=== Given request ===
Work out the number of lines containing "Blender". Give that number alone.

Scripts that build scenes
★ ★ ★

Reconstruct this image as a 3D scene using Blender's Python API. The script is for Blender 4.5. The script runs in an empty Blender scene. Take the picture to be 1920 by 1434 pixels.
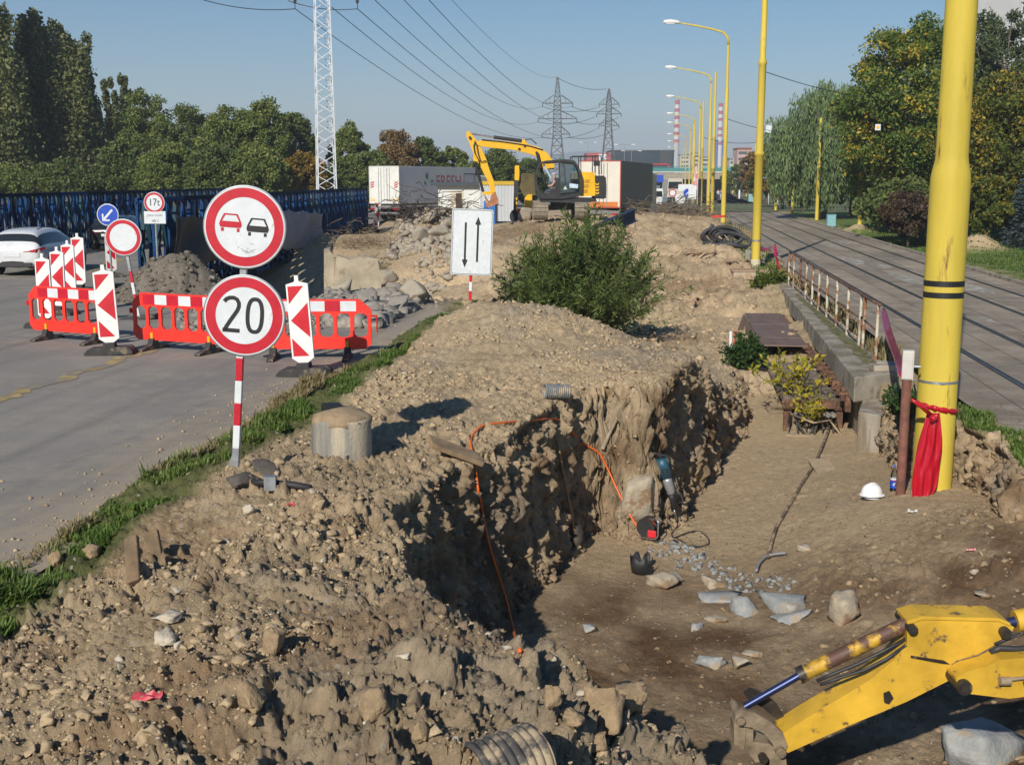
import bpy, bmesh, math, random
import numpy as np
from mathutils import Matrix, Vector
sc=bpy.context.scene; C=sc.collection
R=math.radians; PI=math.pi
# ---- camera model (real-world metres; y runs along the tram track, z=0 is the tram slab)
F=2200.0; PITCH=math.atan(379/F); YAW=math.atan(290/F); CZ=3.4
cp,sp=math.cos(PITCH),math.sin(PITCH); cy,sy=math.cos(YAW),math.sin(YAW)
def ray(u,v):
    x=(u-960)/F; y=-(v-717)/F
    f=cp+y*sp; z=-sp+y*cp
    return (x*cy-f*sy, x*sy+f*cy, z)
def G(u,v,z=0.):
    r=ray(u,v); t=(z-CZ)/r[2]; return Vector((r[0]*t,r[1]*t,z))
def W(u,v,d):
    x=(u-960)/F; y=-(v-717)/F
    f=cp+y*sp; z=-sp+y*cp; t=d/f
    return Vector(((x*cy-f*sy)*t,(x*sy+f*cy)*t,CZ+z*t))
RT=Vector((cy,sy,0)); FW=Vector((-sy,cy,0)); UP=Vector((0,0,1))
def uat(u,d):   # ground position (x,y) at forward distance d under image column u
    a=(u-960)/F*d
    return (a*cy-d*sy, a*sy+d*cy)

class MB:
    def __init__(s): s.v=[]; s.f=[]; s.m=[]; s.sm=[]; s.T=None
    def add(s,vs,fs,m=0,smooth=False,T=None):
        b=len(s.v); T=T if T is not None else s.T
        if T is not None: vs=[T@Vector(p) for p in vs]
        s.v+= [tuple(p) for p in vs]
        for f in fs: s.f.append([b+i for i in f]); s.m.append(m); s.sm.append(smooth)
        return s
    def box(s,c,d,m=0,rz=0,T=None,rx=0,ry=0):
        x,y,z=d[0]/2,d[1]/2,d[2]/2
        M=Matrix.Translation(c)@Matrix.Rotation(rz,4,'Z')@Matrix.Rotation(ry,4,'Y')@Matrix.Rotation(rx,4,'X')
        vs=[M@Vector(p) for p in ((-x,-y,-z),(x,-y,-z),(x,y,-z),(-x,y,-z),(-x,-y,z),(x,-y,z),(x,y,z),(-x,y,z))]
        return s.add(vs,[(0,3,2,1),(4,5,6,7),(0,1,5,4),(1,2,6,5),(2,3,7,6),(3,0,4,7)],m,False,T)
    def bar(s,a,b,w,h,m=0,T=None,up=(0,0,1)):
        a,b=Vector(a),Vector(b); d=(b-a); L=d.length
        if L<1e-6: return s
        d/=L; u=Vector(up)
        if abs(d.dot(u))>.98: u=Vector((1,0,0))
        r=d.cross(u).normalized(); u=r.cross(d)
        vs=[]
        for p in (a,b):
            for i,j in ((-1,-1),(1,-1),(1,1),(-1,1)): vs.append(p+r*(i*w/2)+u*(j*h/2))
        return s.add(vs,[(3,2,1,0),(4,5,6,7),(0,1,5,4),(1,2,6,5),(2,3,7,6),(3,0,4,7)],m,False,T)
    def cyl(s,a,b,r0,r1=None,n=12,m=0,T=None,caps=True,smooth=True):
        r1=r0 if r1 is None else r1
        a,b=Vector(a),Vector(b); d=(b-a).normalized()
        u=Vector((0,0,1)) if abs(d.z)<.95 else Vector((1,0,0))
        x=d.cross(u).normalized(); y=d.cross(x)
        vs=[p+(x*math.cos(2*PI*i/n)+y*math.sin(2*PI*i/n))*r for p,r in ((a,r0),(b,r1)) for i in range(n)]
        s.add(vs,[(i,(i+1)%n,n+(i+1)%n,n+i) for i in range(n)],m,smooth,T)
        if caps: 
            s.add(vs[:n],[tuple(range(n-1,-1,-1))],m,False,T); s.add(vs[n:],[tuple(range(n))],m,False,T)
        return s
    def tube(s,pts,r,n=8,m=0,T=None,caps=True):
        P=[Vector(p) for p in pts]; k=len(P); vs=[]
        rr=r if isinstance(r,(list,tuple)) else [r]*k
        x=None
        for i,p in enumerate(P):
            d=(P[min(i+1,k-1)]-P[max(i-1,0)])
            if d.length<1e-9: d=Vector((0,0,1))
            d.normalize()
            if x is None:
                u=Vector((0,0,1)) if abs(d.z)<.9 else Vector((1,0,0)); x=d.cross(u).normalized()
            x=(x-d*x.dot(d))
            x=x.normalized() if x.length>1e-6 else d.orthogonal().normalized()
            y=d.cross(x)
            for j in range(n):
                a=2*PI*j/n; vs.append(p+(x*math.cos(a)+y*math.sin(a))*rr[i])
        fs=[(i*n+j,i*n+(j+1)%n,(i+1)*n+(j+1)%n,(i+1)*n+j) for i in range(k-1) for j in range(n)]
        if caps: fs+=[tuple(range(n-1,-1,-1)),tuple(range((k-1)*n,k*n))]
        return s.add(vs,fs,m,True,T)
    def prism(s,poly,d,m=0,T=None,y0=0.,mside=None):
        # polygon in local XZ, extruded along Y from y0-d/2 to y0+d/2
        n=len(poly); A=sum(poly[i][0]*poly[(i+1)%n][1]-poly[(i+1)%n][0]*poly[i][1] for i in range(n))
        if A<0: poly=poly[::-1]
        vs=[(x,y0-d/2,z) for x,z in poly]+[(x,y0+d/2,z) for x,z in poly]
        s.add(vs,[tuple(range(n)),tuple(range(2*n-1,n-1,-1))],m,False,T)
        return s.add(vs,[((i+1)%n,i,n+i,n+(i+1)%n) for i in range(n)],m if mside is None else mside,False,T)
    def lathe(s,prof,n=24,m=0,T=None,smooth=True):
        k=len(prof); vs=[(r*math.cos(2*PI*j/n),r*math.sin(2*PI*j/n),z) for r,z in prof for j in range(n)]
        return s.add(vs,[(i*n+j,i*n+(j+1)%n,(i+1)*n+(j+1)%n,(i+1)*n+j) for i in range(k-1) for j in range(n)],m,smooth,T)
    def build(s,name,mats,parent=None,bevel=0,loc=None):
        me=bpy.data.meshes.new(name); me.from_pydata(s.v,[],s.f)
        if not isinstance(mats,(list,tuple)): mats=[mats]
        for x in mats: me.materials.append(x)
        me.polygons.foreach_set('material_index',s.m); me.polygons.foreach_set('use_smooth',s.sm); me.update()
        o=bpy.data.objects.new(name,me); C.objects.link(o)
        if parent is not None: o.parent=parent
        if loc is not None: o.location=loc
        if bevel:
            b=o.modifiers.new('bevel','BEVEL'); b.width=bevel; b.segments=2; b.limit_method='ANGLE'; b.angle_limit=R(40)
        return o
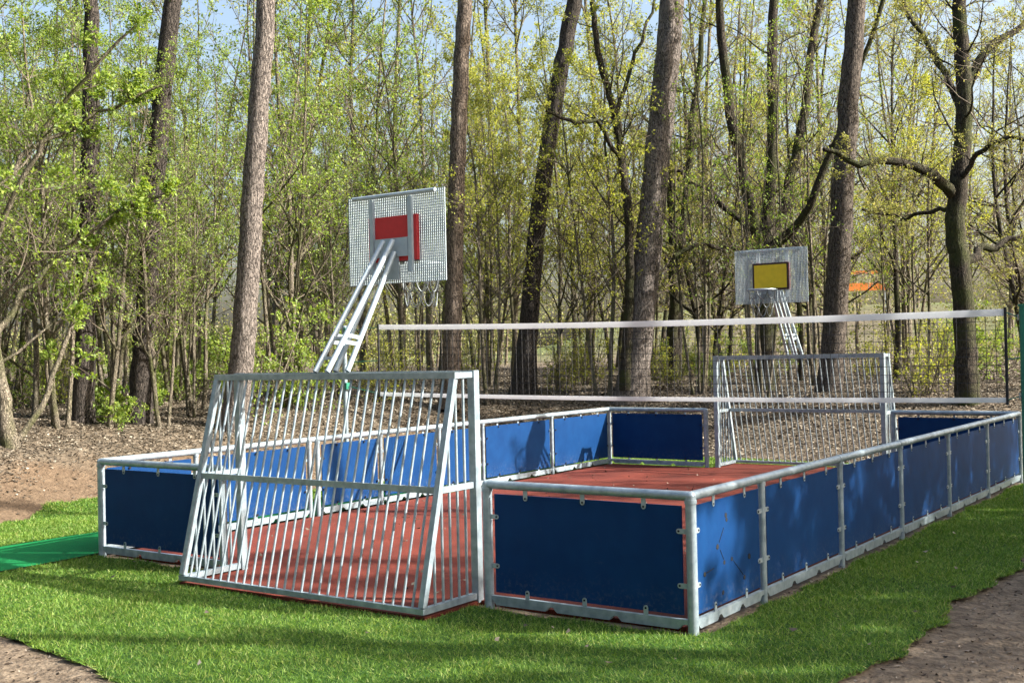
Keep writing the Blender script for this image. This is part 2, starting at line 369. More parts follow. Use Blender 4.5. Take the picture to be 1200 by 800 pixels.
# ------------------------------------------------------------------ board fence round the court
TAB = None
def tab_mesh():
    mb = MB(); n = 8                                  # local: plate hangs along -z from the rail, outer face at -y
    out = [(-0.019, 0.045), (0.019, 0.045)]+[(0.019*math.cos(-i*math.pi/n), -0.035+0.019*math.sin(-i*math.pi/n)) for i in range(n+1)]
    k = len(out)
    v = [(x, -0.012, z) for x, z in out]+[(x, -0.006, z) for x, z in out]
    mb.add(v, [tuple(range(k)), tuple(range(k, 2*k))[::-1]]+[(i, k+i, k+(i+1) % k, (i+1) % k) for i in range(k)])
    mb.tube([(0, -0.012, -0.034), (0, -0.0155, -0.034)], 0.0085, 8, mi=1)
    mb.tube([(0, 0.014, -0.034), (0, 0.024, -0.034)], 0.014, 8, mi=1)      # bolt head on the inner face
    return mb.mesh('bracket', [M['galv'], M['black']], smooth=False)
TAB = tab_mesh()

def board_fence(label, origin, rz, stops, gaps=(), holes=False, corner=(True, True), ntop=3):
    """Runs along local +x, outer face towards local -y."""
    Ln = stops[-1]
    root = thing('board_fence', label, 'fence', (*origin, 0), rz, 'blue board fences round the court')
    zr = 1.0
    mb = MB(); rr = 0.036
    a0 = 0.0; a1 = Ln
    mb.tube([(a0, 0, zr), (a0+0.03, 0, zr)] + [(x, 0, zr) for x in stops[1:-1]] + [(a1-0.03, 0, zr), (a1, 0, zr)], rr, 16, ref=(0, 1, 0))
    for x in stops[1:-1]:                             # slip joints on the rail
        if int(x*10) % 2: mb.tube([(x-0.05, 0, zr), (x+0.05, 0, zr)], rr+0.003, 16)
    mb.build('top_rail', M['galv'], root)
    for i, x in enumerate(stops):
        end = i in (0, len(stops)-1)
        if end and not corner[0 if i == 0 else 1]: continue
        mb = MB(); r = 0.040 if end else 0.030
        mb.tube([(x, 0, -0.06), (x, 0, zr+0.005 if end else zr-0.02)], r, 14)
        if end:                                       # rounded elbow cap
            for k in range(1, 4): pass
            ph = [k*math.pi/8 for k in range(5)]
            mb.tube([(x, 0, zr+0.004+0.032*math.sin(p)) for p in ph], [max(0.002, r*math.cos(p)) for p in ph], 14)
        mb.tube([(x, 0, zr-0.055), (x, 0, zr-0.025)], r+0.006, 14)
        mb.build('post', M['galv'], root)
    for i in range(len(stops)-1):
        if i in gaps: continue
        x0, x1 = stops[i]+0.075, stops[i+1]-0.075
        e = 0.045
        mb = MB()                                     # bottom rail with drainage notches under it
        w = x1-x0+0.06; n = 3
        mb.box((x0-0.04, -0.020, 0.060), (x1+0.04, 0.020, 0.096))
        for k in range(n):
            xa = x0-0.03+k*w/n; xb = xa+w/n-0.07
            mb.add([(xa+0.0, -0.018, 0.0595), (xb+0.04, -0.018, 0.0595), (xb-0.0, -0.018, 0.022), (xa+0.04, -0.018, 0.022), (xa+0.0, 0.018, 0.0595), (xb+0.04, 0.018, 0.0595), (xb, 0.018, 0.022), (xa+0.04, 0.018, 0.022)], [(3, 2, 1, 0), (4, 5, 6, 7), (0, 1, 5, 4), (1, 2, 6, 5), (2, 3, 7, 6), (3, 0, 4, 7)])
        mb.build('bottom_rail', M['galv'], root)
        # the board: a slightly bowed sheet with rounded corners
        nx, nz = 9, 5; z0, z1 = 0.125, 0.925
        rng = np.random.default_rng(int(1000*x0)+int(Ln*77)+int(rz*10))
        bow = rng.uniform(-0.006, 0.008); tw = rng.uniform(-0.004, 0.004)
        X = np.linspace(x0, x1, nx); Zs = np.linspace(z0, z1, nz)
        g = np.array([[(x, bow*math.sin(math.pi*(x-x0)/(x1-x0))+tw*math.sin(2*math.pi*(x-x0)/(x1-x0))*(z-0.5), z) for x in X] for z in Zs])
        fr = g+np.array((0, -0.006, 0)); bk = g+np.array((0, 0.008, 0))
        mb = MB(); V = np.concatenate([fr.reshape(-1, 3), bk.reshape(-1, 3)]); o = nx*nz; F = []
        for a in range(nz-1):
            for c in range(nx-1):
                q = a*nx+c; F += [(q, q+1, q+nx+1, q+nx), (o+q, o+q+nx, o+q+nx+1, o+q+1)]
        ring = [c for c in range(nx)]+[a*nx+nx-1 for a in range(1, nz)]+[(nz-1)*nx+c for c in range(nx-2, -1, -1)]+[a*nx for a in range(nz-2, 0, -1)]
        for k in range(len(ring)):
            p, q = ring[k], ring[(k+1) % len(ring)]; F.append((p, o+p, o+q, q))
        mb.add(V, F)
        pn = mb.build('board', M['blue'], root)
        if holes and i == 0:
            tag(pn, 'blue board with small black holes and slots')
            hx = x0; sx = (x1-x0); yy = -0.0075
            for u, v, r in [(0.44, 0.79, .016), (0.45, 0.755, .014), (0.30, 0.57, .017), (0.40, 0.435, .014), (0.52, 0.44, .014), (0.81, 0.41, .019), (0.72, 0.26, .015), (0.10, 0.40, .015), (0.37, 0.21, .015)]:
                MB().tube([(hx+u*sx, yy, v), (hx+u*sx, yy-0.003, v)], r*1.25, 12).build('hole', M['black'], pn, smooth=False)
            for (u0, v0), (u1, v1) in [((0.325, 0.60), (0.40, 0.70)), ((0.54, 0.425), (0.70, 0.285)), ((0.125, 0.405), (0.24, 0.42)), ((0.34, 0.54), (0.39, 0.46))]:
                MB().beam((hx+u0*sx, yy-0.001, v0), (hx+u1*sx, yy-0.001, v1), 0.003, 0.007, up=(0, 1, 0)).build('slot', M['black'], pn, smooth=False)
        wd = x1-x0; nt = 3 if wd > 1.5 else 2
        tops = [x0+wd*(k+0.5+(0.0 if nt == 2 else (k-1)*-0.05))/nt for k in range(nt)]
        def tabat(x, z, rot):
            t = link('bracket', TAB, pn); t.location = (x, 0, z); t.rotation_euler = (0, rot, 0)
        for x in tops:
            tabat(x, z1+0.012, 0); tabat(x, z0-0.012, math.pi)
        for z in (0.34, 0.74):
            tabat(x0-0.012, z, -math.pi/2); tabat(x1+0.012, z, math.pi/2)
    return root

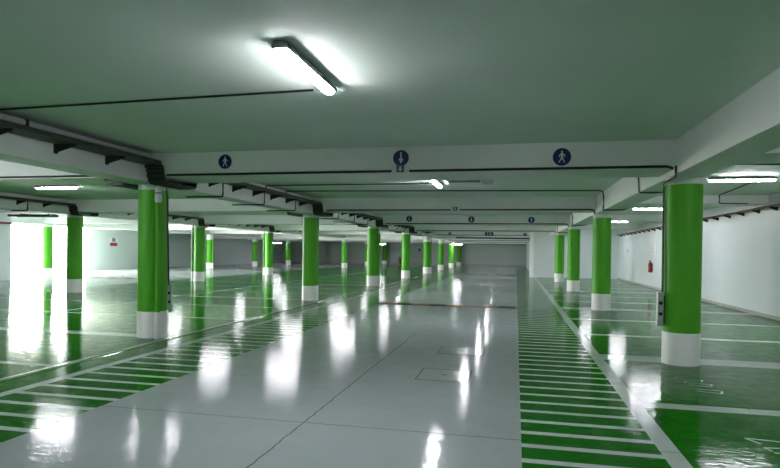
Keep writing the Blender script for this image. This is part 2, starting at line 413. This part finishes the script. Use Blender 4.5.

★ ★ ★

=== Exercise response ===
3